┌──

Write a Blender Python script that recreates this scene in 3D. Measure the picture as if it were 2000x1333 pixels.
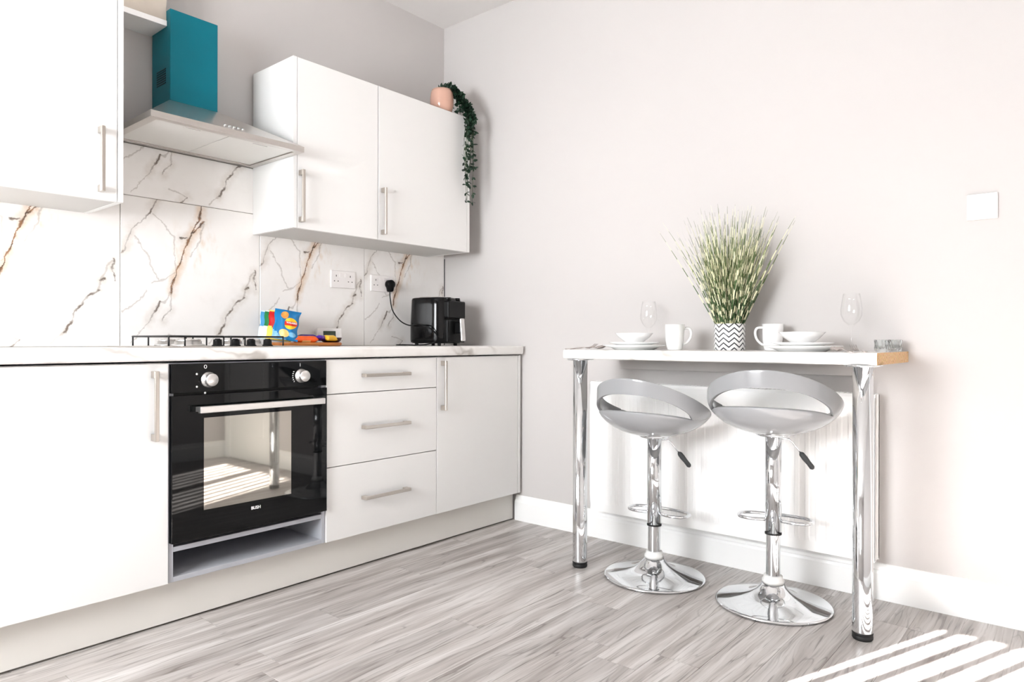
import bpy, bmesh, math, random
from mathutils import Vector, Matrix
PI = math.pi
scene = bpy.context.scene
COL = scene.collection
for _o in list(bpy.data.objects): bpy.data.objects.remove(_o)

# ------------------------------------------------------------------ camera
YAW, PITCH, ROLL = 0.8645, -0.0004, 0.0018
fw = Vector((math.sin(YAW)*math.cos(PITCH), math.cos(YAW)*math.cos(PITCH), math.sin(PITCH)))
rt = Vector((math.cos(YAW), -math.sin(YAW), 0)); up = rt.cross(fw)
r2 = rt*math.cos(ROLL)+up*math.sin(ROLL); u2 = up*math.cos(ROLL)-rt*math.sin(ROLL)
cam_d = bpy.data.cameras.new('camera'); cam = bpy.data.objects.new('camera', cam_d); COL.objects.link(cam)
cam.matrix_world = Matrix(((r2.x, u2.x, -fw.x, -2.815), (r2.y, u2.y, -fw.y, -2.8669), (r2.z, u2.z, -fw.z, .9371), (0, 0, 0, 1)))
cam_d.sensor_width = 36; cam_d.lens = 1349.97/2000*36
cam_d.shift_x = (1000-985.6)/2000; cam_d.shift_y = (668.05-666.5)/2000
cam_d.clip_start = .02
scene.camera = cam

# ------------------------------------------------------------------ light
X_LEFT, Y_FRONT, H = -4.25, -3.73, 2.746           # left wall, wall behind the camera, ceiling
WIN = (-1.86, -.83, .80, 2.08)                      # window opening in the left wall: y0 y1 z0 z1
w = bpy.data.worlds.new('sky'); scene.world = w; w.use_nodes = True
bgn = w.node_tree.nodes['Background']; bgn.inputs[0].default_value = (.80, .90, 1, 1); bgn.inputs[1].default_value = 1.5; w.cycles.sampling_method = 'NONE'
sun_d = bpy.data.lights.new('sun', 'SUN'); sun = bpy.data.objects.new('sun', sun_d); COL.objects.link(sun)
sun_d.energy = 104; sun_d.angle = math.radians(.3); sun_d.color = (1, .98, .97)
_sd = Vector((1, -.383, -.484)); sun.rotation_euler = _sd.to_track_quat('-Z', 'Y').to_euler()
sun.location = (-8, 1, 4)
ar_d = bpy.data.lights.new('window_daylight', 'AREA'); ar = bpy.data.objects.new('window_daylight', ar_d); COL.objects.link(ar)
ar_d.shape = 'RECTANGLE'; ar_d.size = 1.0; ar_d.size_y = 1.26; ar_d.energy = 75; ar_d.color = (.95, .975, 1)
ar.location = (X_LEFT+.10, (WIN[0]+WIN[1])/2, (WIN[2]+WIN[3])/2)
ar.rotation_euler = Vector((1, 0, 0)).to_track_quat('-Z', 'Z').to_euler()
cy = scene.cycles; cy.max_bounces = 8; cy.diffuse_bounces = 4; cy.glossy_bounces = 4; cy.transmission_bounces = 6; cy.transparent_max_bounces = 12
cy.caustics_reflective = False; cy.caustics_refractive = False
scene.view_settings.view_transform = 'Standard'
try: scene.view_settings.look = 'None'
except Exception: pass
scene.view_settings.exposure = .76; scene.view_settings.gamma = 1; scene.view_settings.use_curve_mapping = False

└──

**What you need to do:** Repeat, word for word and with no pictures, only the lines running from the beginning of the data to the line that contains "for _o in list(bpy.data.objects): bpy.data.objects.remove(_o)".

**Solved problem:**
Write a Blender Python script that recreates this scene in 3D. Measure the picture as if it were 2000x1333 pixels.
import bpy, bmesh, math, random
from mathutils import Vector, Matrix
PI = math.pi
scene = bpy.context.scene
COL = scene.collection
for _o in list(bpy.data.objects): bpy.data.objects.remove(_o)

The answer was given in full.